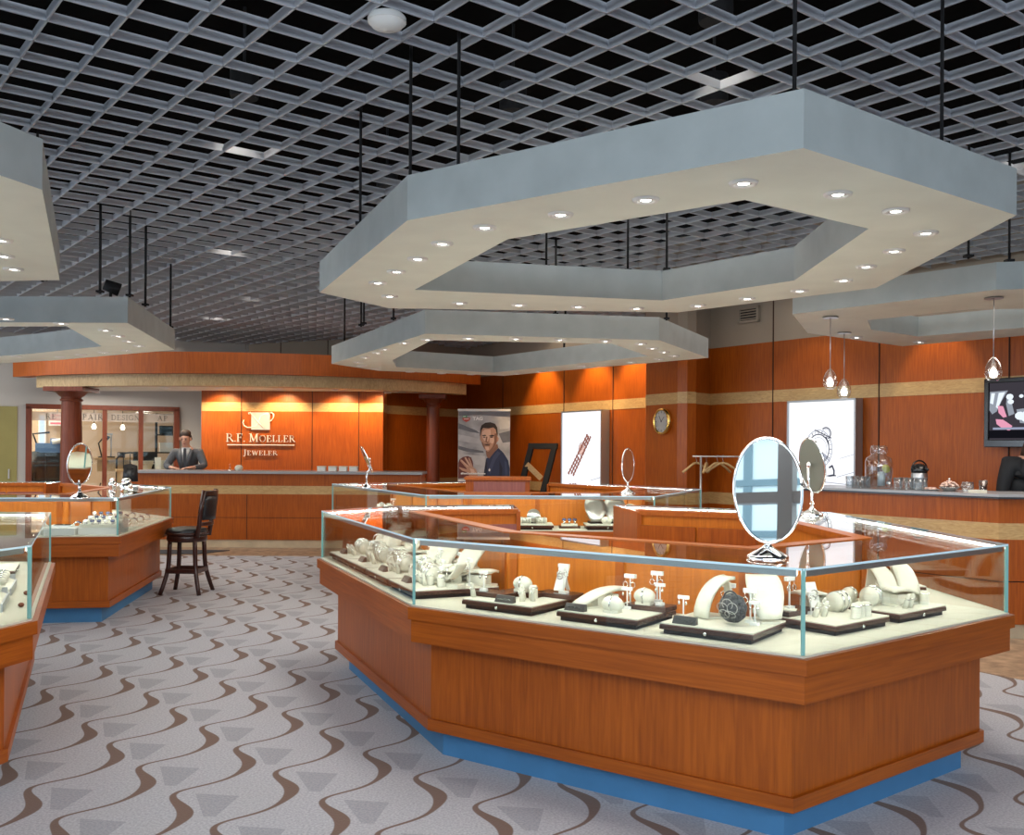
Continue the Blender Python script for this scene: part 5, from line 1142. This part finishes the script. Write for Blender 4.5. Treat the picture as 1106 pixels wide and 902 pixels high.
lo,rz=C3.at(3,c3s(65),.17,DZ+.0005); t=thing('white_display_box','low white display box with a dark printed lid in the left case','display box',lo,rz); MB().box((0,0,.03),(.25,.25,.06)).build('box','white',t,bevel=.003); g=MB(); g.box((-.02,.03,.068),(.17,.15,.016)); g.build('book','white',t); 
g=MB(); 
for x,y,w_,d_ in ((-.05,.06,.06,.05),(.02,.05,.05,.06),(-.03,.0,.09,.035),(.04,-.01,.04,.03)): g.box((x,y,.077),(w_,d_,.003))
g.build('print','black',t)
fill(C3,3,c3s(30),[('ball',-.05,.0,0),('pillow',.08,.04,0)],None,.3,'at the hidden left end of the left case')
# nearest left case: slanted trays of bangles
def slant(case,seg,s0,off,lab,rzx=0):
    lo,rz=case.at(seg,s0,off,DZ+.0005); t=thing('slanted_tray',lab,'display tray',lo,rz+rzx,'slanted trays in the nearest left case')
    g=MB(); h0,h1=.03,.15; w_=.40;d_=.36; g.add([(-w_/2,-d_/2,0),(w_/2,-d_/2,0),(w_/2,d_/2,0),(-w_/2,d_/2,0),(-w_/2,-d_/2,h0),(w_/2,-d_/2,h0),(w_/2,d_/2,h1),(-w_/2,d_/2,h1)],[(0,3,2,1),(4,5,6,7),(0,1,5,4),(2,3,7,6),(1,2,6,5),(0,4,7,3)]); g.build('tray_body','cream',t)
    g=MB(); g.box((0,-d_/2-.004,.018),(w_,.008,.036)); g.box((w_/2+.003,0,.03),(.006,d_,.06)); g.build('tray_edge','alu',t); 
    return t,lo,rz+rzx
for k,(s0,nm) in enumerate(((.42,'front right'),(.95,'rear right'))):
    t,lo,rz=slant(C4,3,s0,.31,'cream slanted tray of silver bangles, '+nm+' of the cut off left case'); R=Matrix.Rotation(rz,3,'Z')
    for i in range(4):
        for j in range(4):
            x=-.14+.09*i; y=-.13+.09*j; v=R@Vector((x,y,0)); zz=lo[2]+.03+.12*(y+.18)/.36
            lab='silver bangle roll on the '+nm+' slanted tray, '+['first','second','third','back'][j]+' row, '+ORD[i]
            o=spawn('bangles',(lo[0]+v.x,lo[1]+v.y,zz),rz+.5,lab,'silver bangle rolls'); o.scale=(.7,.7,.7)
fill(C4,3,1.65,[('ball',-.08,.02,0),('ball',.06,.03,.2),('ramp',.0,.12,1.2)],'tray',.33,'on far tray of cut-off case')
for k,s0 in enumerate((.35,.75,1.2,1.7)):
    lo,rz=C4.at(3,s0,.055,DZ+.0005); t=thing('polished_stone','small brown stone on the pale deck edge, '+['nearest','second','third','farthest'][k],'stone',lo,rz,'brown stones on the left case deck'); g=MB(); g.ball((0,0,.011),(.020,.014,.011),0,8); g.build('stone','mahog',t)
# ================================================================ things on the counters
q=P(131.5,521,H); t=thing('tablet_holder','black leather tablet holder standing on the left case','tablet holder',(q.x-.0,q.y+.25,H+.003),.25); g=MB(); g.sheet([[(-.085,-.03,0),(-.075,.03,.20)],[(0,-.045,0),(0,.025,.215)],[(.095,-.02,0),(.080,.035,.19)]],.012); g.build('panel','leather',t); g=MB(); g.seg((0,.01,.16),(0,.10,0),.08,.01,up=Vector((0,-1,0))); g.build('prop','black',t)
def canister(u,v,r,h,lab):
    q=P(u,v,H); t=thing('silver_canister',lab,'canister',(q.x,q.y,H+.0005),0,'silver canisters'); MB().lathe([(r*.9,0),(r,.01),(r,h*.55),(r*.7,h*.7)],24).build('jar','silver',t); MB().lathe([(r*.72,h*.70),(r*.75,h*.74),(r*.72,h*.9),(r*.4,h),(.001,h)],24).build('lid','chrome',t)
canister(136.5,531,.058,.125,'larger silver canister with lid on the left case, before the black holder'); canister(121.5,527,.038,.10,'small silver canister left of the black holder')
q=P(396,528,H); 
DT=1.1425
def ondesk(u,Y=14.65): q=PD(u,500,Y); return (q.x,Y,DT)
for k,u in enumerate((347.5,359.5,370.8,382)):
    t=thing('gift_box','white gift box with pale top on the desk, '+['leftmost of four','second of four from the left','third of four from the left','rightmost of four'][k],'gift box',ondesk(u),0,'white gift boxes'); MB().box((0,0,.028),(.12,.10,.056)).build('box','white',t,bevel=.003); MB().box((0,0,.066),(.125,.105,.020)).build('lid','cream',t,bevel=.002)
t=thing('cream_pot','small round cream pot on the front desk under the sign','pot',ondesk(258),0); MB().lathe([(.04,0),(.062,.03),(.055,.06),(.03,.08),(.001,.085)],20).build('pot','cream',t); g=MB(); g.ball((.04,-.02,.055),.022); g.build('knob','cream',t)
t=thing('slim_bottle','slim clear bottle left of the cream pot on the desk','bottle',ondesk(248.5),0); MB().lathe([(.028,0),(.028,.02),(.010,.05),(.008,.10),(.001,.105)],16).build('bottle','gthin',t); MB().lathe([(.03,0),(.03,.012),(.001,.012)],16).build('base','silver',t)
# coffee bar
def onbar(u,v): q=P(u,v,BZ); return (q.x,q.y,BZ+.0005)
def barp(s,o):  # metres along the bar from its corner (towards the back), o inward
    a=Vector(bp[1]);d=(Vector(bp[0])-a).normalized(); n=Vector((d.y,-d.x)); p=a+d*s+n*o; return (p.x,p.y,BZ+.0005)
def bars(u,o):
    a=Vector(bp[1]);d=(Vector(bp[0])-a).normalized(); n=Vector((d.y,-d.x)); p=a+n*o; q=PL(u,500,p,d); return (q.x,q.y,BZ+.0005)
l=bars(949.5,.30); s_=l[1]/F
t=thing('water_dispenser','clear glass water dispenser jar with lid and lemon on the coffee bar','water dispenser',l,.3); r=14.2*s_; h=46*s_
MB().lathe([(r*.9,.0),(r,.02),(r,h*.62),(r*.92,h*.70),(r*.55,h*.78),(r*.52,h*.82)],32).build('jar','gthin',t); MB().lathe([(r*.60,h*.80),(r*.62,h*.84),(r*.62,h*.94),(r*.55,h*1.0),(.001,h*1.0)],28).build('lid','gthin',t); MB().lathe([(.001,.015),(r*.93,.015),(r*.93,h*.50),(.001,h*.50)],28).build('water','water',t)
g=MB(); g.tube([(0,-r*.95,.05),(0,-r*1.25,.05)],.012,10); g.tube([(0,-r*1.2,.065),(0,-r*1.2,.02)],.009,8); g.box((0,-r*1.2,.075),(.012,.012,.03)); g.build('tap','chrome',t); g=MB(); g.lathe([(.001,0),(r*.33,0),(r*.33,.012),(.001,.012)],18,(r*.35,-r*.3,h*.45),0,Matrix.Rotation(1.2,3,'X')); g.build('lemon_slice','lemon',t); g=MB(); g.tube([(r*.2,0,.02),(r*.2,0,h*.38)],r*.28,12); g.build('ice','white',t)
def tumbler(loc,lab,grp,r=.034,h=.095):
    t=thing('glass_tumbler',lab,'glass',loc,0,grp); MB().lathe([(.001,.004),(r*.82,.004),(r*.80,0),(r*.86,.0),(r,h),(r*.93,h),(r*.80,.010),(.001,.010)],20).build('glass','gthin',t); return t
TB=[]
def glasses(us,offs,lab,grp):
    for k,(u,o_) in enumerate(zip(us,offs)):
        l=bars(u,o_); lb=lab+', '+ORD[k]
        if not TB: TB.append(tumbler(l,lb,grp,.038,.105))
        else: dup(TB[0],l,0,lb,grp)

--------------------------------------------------

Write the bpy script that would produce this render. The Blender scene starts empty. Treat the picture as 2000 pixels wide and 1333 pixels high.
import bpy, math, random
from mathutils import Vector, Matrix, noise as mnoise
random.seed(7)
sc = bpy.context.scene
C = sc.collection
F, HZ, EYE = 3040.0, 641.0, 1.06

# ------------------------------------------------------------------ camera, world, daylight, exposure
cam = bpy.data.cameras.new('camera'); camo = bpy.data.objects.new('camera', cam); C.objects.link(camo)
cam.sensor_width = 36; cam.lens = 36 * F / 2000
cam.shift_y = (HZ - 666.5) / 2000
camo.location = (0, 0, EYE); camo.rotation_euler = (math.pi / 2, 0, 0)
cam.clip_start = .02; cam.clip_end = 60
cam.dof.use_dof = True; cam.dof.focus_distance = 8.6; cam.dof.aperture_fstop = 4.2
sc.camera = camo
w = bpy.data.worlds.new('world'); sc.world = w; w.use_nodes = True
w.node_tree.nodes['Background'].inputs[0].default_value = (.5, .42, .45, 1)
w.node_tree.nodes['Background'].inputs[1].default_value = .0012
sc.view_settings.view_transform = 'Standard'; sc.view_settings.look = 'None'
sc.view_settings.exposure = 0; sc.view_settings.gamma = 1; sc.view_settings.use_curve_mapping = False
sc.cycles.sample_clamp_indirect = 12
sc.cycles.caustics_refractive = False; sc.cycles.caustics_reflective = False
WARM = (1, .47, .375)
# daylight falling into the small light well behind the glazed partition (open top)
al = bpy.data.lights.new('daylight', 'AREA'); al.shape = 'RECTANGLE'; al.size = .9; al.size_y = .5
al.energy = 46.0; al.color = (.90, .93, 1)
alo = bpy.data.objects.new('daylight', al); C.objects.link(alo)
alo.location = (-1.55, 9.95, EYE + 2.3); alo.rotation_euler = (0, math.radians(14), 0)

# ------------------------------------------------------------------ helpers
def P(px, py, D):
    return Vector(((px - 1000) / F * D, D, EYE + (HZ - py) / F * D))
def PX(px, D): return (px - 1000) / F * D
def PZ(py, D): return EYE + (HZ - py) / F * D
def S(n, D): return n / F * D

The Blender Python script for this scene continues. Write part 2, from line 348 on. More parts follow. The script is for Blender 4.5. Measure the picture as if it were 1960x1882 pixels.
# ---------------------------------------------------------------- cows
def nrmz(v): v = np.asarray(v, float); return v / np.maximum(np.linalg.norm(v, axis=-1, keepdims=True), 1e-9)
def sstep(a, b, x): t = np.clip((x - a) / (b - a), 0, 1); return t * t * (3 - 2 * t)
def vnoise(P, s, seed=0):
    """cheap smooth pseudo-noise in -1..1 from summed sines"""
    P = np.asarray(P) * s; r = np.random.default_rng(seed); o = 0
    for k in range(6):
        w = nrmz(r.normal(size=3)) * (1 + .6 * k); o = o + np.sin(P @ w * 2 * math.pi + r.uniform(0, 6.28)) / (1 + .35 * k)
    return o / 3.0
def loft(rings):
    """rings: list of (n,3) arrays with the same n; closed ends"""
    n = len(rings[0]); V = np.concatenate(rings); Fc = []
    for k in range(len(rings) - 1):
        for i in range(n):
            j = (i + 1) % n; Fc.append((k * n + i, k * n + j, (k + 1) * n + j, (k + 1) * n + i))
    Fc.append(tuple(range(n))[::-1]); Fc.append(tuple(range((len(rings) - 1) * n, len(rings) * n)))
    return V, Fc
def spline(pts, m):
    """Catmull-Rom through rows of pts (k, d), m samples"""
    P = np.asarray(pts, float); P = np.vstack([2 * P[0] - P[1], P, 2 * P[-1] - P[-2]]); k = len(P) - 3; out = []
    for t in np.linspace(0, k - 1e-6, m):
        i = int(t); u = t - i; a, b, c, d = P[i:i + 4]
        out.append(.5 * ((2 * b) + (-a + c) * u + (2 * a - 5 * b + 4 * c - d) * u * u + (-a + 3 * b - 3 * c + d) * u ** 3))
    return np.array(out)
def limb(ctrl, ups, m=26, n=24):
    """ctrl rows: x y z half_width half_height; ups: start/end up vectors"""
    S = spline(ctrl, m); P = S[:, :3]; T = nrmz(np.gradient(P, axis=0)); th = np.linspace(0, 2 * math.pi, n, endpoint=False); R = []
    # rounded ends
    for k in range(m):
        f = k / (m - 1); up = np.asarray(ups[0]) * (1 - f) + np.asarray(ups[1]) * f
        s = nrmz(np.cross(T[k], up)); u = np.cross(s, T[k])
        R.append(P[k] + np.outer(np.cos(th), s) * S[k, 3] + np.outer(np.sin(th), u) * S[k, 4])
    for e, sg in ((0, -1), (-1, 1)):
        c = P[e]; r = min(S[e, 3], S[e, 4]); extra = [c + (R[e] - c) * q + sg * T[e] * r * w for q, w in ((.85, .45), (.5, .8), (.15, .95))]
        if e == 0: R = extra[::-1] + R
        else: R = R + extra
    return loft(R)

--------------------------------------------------

The lines to collect are those holding the string "script"; copy them all.

### Task solution
Continue the Blender Python script for this scene: part 5, from line 1142. This part finishes the script. Write for Blender 4.5. Treat the picture as 1106 pixels wide and 902 pixels high.
Write the bpy script that would produce this render. The Blender scene starts empty. Treat the picture as 2000 pixels wide and 1333 pixels high.
The Blender Python script for this scene continues. Write part 2, from line 348 on. More parts follow. The script is for Blender 4.5. Measure the picture as if it were 1960x1882 pixels.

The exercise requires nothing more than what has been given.